## AIM OF THE EXERCISE
Write out the material again word for word, dropping any images it holds.

[BEGIN]

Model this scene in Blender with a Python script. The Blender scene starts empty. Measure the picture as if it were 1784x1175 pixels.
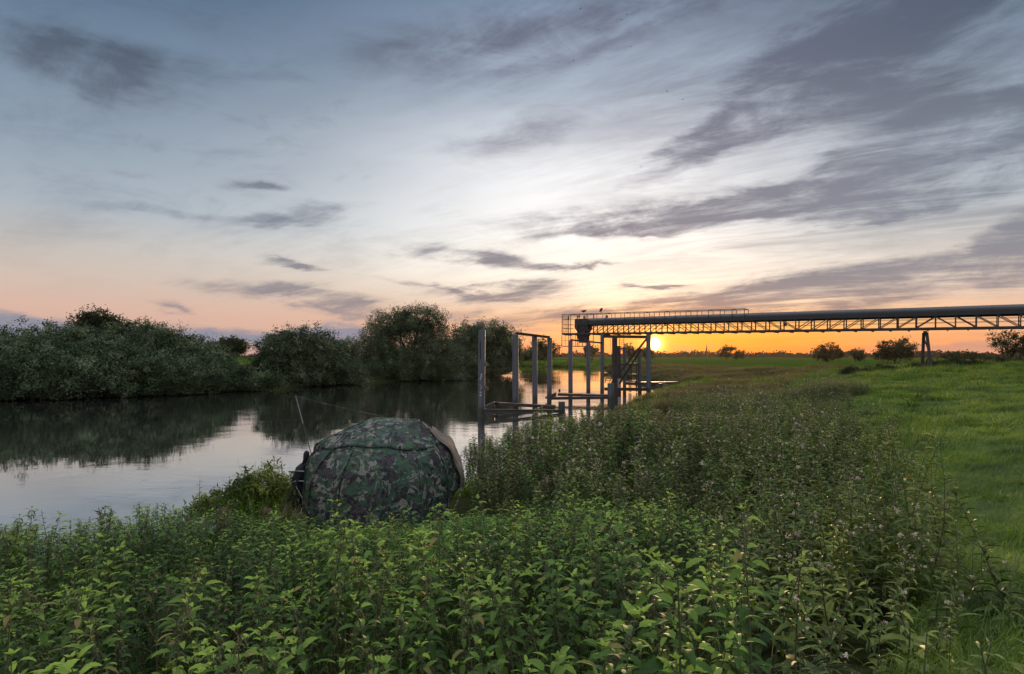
import bpy, bmesh, math, random
import numpy as np
from mathutils import Vector, Matrix, Euler

# ------------------------------------------------------------------ camera, sky, sun, exposure
SC = bpy.context.scene
F = 991.0          # focal length in photo pixels (photo 1784 wide)
H = 3.6            # eye height above the water
HZ = 620.0         # horizon row in the photo
cam_d = bpy.data.cameras.new("camera")
cam = bpy.data.objects.new("camera", cam_d)
SC.collection.objects.link(cam)
cam.location = (0, 0, H)
cam.rotation_euler = (math.radians(90), 0, 0)
cam_d.sensor_width = 36.0
cam_d.lens = 36.0 * F / 1784.0
cam_d.shift_y = (HZ - 587.5) / 1784.0
cam_d.clip_start = 0.05
cam_d.clip_end = 12000
SC.camera = cam

SUN_AZ = math.degrees(math.atan2(1139 - 892, F))
SUN_EL = 1.15
SKY = 1.0
SKY_FILL = 2.0

vs = SC.view_settings
vs.view_transform = 'Standard'
vs.look = 'None'
vs.exposure = 0.0
vs.gamma = 1.0
SC.render.film_transparent = False
cy = SC.cycles
cy.max_bounces = 8
cy.diffuse_bounces = 2
cy.glossy_bounces = 3
cy.transmission_bounces = 4
cy.transparent_max_bounces = 6
cy.volume_bounces = 0
cy.caustics_reflective = False
cy.caustics_refractive = False
cy.sample_clamp_indirect = 6.0
try:
    cy.use_denoising = True
    cy.denoiser = 'OPENIMAGEDENOISE'
    cy.denoising_input_passes = 'RGB_ALBEDO_NORMAL'
    cy.denoising_prefilter = 'ACCURATE'
except Exception:
    pass


def lin(c):
    c = c / 255.0
    return c / 12.92 if c <= 0.04045 else ((c + 0.055) / 1.055) ** 2.4


def C(r, g, b):
    return (lin(r), lin(g), lin(b), 1.0)


class NT:
    """small helper for writing node trees"""
    def __init__(self, tree):
        self.t = tree
        self.n = tree.nodes
        self.l = tree.links

    def node(self, kind, **kw):
        nd = self.n.new(kind)
        for k, v in kw.items():
            setattr(nd, k, v)
        return nd

    def put(self, sock, v):
        if v is None:
            return
        if isinstance(v, bpy.types.NodeSocket):
            self.l.new(v, sock)
        else:
            sock.default_value = v

    def m(self, op, a, b=None, c=None, clamp=False):
        nd = self.node('ShaderNodeMath', operation=op, use_clamp=clamp)
        self.put(nd.inputs[0], a)
        self.put(nd.inputs[1], b)
        self.put(nd.inputs[2], c)
        return nd.outputs[0]

    def vm(self, op, a, b=None):
        nd = self.node('ShaderNodeVectorMath', operation=op)
        self.put(nd.inputs[0], a)
        self.put(nd.inputs[1], b)
        return nd.outputs['Value'] if op in ('DOT_PRODUCT', 'LENGTH') else nd.outputs[0]

    def xyz(self, x, y, z):
        nd = self.node('ShaderNodeCombineXYZ')
        for i, v in enumerate((x, y, z)):
            self.put(nd.inputs[i], v)
        return nd.outputs[0]

    def sep(self, v):
        nd = self.node('ShaderNodeSeparateXYZ')
        self.put(nd.inputs[0], v)
        return nd.outputs

    def smooth(self, x, a, b, lo=0.0, hi=1.0):
        nd = self.node('ShaderNodeMapRange', interpolation_type='SMOOTHSTEP')
        self.put(nd.inputs[0], x)
        for i, v in enumerate((a, b, lo, hi)):
            self.put(nd.inputs[i + 1], v)
        return nd.outputs[0]

    def ramp(self, x, stops, interp='LINEAR'):
        nd = self.node('ShaderNodeValToRGB')
        cr = nd.color_ramp
        cr.interpolation = interp
        while len(cr.elements) > 1:
            cr.elements.remove(cr.elements[-1])
        for i, (p, c) in enumerate(stops):
            e = cr.elements[0] if i == 0 else cr.elements.new(p)
            e.position = p
            e.color = c
        self.put(nd.inputs[0], x)
        return nd.outputs[0]

    def mix(self, f, a, b, blend='MIX'):
        nd = self.node('ShaderNodeMix', data_type='RGBA', blend_type=blend)
        self.put(nd.inputs[0], f)
        self.put(nd.inputs[6], a)
        self.put(nd.inputs[7], b)
        return nd.outputs[2]

    def noise(self, v, scale, detail=4, rough=0.55, dist=0.0):
        nd = self.node('ShaderNodeTexNoise')
        self.put(nd.inputs['Vector'], v)
        nd.inputs['Scale'].default_value = scale
        nd.inputs['Detail'].default_value = detail
        nd.inputs['Roughness'].default_value = rough
        nd.inputs['Distortion'].default_value = dist
        return nd.outputs['Fac'], nd.outputs['Color']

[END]

## REPLY
Model this scene in Blender with a Python script. The Blender scene starts empty. Measure the picture as if it were 1784x1175 pixels.
import bpy, bmesh, math, random
import numpy as np
from mathutils import Vector, Matrix, Euler

# ------------------------------------------------------------------ camera, sky, sun, exposure
SC = bpy.context.scene
F = 991.0          # focal length in photo pixels (photo 1784 wide)
H = 3.6            # eye height above the water
HZ = 620.0         # horizon row in the photo
cam_d = bpy.data.cameras.new("camera")
cam = bpy.data.objects.new("camera", cam_d)
SC.collection.objects.link(cam)
cam.location = (0, 0, H)
cam.rotation_euler = (math.radians(90), 0, 0)
cam_d.sensor_width = 36.0
cam_d.lens = 36.0 * F / 1784.0
cam_d.shift_y = (HZ - 587.5) / 1784.0
cam_d.clip_start = 0.05
cam_d.clip_end = 12000
SC.camera = cam

SUN_AZ = math.degrees(math.atan2(1139 - 892, F))
SUN_EL = 1.15
SKY = 1.0
SKY_FILL = 2.0

vs = SC.view_settings
vs.view_transform = 'Standard'
vs.look = 'None'
vs.exposure = 0.0
vs.gamma = 1.0
SC.render.film_transparent = False
cy = SC.cycles
cy.max_bounces = 8
cy.diffuse_bounces = 2
cy.glossy_bounces = 3
cy.transmission_bounces = 4
cy.transparent_max_bounces = 6
cy.volume_bounces = 0
cy.caustics_reflective = False
cy.caustics_refractive = False
cy.sample_clamp_indirect = 6.0
try:
    cy.use_denoising = True
    cy.denoiser = 'OPENIMAGEDENOISE'
    cy.denoising_input_passes = 'RGB_ALBEDO_NORMAL'
    cy.denoising_prefilter = 'ACCURATE'
except Exception:
    pass


def lin(c):
    c = c / 255.0
    return c / 12.92 if c <= 0.04045 else ((c + 0.055) / 1.055) ** 2.4


def C(r, g, b):
    return (lin(r), lin(g), lin(b), 1.0)


class NT:
    """small helper for writing node trees"""
    def __init__(self, tree):
        self.t = tree
        self.n = tree.nodes
        self.l = tree.links

    def node(self, kind, **kw):
        nd = self.n.new(kind)
        for k, v in kw.items():
            setattr(nd, k, v)
        return nd

    def put(self, sock, v):
        if v is None:
            return
        if isinstance(v, bpy.types.NodeSocket):
            self.l.new(v, sock)
        else:
            sock.default_value = v

    def m(self, op, a, b=None, c=None, clamp=False):
        nd = self.node('ShaderNodeMath', operation=op, use_clamp=clamp)
        self.put(nd.inputs[0], a)
        self.put(nd.inputs[1], b)
        self.put(nd.inputs[2], c)
        return nd.outputs[0]

    def vm(self, op, a, b=None):
        nd = self.node('ShaderNodeVectorMath', operation=op)
        self.put(nd.inputs[0], a)
        self.put(nd.inputs[1], b)
        return nd.outputs['Value'] if op in ('DOT_PRODUCT', 'LENGTH') else nd.outputs[0]

    def xyz(self, x, y, z):
        nd = self.node('ShaderNodeCombineXYZ')
        for i, v in enumerate((x, y, z)):
            self.put(nd.inputs[i], v)
        return nd.outputs[0]

    def sep(self, v):
        nd = self.node('ShaderNodeSeparateXYZ')
        self.put(nd.inputs[0], v)
        return nd.outputs

    def smooth(self, x, a, b, lo=0.0, hi=1.0):
        nd = self.node('ShaderNodeMapRange', interpolation_type='SMOOTHSTEP')
        self.put(nd.inputs[0], x)
        for i, v in enumerate((a, b, lo, hi)):
            self.put(nd.inputs[i + 1], v)
        return nd.outputs[0]

    def ramp(self, x, stops, interp='LINEAR'):
        nd = self.node('ShaderNodeValToRGB')
        cr = nd.color_ramp
        cr.interpolation = interp
        while len(cr.elements) > 1:
            cr.elements.remove(cr.elements[-1])
        for i, (p, c) in enumerate(stops):
            e = cr.elements[0] if i == 0 else cr.elements.new(p)
            e.position = p
            e.color = c
        self.put(nd.inputs[0], x)
        return nd.outputs[0]

    def mix(self, f, a, b, blend='MIX'):
        nd = self.node('ShaderNodeMix', data_type='RGBA', blend_type=blend)
        self.put(nd.inputs[0], f)
        self.put(nd.inputs[6], a)
        self.put(nd.inputs[7], b)
        return nd.outputs[2]

    def noise(self, v, scale, detail=4, rough=0.55, dist=0.0):
        nd = self.node('ShaderNodeTexNoise')
        self.put(nd.inputs['Vector'], v)
        nd.inputs['Scale'].default_value = scale
        nd.inputs['Detail'].default_value = detail
        nd.inputs['Roughness'].default_value = rough
        nd.inputs['Distortion'].default_value = dist
        return nd.outputs['Fac'], nd.outputs['Color']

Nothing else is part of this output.